■ **EXERCISE AIM**
Keep only the lines of the data below that contain "with", and copy them.

Scene script records:
------------------------------------------------------------------------
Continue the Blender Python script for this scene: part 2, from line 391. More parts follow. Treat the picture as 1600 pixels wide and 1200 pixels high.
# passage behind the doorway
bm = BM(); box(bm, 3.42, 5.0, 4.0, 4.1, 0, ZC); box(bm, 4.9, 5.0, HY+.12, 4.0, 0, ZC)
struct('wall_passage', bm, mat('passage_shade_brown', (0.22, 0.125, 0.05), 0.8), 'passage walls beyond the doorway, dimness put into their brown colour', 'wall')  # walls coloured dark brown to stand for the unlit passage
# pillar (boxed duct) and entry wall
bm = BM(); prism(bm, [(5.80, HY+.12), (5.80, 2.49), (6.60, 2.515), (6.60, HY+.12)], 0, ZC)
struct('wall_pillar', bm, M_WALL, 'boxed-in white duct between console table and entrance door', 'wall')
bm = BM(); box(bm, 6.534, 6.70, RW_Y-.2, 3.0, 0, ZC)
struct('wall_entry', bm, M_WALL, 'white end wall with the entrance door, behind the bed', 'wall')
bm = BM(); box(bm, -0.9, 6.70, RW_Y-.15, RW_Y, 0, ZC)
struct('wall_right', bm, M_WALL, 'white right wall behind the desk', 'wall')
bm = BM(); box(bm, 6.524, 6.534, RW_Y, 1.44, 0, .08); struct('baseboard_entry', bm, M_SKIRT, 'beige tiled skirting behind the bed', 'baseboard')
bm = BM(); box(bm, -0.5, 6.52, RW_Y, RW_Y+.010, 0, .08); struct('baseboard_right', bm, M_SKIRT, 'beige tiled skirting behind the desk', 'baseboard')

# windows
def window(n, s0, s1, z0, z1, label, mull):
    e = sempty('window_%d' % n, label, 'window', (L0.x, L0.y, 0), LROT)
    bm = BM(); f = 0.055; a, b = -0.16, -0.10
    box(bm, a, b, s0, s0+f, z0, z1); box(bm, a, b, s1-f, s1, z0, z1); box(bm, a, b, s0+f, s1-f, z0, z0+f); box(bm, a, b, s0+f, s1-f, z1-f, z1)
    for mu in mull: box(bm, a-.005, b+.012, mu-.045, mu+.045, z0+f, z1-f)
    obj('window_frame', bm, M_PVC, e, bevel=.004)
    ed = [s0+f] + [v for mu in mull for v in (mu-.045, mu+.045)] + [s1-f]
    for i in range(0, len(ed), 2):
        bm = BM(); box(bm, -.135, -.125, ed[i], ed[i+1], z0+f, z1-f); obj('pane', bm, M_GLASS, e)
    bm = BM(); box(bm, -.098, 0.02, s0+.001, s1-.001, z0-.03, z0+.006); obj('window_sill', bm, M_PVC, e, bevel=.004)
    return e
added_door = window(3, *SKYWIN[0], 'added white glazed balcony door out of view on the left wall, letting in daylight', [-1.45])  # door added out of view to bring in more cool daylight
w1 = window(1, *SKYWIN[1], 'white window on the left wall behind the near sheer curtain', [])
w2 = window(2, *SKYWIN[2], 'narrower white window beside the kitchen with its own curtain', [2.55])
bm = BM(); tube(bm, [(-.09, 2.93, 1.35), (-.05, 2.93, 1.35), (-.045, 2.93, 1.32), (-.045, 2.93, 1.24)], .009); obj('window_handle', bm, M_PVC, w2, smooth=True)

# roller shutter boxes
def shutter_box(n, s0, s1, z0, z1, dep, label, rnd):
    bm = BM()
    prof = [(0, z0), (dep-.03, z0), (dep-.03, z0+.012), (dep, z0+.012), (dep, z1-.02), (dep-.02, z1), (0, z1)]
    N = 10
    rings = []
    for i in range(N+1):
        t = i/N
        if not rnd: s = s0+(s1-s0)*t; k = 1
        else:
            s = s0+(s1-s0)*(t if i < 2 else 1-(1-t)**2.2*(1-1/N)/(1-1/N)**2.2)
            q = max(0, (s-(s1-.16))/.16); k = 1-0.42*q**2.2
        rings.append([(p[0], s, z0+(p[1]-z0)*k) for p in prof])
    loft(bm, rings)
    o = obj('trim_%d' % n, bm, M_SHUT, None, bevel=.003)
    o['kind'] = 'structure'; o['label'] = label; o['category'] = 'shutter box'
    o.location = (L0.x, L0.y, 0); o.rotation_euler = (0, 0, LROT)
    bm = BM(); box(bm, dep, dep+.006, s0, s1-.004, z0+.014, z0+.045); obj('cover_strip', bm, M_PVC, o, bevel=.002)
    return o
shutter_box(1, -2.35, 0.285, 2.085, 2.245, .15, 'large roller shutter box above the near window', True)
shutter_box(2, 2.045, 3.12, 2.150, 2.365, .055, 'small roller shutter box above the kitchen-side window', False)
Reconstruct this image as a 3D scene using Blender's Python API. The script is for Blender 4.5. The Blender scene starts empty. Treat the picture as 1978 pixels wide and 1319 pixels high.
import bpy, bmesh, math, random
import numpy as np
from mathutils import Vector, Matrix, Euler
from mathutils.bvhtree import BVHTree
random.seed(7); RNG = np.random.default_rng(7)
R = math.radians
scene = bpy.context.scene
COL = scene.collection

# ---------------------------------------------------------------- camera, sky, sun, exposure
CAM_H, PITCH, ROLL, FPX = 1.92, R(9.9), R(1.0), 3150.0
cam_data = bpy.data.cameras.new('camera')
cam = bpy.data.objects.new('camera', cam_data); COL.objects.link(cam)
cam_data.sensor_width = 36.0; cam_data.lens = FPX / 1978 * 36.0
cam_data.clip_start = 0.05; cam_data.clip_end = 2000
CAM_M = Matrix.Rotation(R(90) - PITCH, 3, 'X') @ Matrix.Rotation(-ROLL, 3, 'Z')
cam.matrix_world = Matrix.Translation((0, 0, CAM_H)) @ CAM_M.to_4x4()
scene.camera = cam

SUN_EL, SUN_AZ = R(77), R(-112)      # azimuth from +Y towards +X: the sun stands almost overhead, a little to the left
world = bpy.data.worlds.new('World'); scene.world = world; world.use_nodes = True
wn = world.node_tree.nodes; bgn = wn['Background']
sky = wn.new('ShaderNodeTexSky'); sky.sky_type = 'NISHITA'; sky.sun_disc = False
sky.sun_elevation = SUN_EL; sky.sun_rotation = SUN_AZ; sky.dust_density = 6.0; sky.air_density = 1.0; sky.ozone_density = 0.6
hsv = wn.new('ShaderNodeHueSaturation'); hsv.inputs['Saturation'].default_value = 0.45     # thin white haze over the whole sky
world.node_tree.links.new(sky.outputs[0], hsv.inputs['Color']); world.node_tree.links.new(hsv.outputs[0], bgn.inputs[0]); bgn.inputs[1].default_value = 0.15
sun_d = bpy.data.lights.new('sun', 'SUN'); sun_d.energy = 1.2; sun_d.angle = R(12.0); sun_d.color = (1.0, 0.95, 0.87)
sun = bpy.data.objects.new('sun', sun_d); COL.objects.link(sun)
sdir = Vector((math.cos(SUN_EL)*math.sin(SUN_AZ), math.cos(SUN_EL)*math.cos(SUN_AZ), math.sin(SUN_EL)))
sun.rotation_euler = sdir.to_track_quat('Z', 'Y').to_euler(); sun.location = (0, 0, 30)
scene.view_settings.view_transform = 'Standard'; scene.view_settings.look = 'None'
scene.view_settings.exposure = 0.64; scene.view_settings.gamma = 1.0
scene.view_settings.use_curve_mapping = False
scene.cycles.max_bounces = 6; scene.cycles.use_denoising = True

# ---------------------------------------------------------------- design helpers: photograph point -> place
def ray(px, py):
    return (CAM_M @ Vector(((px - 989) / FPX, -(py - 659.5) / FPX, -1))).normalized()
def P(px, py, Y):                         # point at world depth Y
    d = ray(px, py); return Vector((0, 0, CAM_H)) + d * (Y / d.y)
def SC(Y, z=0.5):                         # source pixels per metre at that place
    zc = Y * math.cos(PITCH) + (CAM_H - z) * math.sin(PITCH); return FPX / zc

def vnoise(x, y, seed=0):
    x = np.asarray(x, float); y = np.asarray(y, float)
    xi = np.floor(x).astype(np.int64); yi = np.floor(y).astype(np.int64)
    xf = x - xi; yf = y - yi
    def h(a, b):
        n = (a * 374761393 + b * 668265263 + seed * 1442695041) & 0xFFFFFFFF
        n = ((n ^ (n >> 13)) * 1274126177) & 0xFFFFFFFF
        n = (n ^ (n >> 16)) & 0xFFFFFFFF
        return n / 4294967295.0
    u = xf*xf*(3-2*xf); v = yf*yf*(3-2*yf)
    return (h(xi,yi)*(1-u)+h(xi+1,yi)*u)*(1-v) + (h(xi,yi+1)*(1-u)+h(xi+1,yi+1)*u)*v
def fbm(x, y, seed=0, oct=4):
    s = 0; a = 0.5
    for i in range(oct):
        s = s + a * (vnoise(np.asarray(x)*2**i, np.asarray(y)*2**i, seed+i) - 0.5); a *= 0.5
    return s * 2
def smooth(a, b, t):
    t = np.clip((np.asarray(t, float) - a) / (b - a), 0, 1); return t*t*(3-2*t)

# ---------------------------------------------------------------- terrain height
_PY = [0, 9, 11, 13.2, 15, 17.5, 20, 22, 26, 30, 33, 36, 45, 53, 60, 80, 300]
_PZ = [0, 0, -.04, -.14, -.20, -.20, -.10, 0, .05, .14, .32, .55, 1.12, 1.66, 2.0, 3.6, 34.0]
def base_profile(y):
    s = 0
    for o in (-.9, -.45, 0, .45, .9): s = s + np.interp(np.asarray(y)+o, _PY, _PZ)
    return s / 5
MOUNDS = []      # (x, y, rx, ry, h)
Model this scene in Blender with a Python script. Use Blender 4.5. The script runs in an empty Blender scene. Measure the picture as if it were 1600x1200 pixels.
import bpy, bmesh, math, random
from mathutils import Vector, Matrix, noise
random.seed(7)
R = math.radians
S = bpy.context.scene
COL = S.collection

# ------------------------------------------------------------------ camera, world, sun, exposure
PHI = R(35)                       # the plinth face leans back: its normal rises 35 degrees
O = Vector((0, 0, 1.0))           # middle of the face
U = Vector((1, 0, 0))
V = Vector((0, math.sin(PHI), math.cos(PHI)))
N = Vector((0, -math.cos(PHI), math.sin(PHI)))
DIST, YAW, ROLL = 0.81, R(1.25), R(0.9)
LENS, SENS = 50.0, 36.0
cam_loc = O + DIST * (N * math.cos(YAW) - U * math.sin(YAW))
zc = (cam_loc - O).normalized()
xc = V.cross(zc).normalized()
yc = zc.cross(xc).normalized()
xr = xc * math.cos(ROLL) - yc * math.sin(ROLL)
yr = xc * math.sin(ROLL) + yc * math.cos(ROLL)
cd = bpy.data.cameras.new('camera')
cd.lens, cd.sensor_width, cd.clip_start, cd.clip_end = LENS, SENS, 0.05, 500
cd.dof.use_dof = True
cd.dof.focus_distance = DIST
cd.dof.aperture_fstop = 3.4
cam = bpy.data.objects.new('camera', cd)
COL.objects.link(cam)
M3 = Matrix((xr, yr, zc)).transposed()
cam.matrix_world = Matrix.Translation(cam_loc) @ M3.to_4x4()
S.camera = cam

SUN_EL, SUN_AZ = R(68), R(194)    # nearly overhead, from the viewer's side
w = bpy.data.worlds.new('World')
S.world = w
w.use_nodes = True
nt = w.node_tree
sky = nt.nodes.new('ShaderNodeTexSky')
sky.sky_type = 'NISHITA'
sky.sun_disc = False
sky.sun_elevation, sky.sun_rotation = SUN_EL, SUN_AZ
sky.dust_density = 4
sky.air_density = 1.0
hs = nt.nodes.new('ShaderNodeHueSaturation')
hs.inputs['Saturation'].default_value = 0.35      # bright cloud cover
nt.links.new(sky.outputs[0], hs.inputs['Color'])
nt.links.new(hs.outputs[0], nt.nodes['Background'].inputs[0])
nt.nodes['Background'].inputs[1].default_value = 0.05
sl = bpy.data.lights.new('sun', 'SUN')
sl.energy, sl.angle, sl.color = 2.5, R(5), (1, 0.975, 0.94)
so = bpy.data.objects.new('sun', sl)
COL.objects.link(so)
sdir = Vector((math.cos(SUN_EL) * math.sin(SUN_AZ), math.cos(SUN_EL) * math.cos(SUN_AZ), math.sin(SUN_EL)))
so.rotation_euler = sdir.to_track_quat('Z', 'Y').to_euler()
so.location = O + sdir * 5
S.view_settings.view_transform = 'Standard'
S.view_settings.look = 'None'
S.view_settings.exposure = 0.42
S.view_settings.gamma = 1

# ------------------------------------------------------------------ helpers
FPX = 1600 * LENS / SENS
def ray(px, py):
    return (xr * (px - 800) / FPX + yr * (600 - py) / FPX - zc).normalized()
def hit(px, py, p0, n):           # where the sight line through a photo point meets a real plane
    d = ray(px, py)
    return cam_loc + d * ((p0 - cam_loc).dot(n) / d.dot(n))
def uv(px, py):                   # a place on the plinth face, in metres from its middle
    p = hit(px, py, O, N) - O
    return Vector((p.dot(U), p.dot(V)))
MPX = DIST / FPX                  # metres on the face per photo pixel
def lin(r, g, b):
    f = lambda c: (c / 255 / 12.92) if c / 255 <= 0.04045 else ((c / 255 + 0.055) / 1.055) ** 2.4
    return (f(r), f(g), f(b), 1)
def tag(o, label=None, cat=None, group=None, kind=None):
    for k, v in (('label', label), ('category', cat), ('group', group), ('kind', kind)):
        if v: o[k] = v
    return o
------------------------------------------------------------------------
■ **ANSWER**
struct('wall_entry', bm, M_WALL, 'white end wall with the entrance door, behind the bed', 'wall')
w2 = window(2, *SKYWIN[2], 'narrower white window beside the kitchen with its own curtain', [2.55])
Model this scene in Blender with a Python script. Use Blender 4.5. The script runs in an empty Blender scene. Measure the picture as if it were 1600x1200 pixels.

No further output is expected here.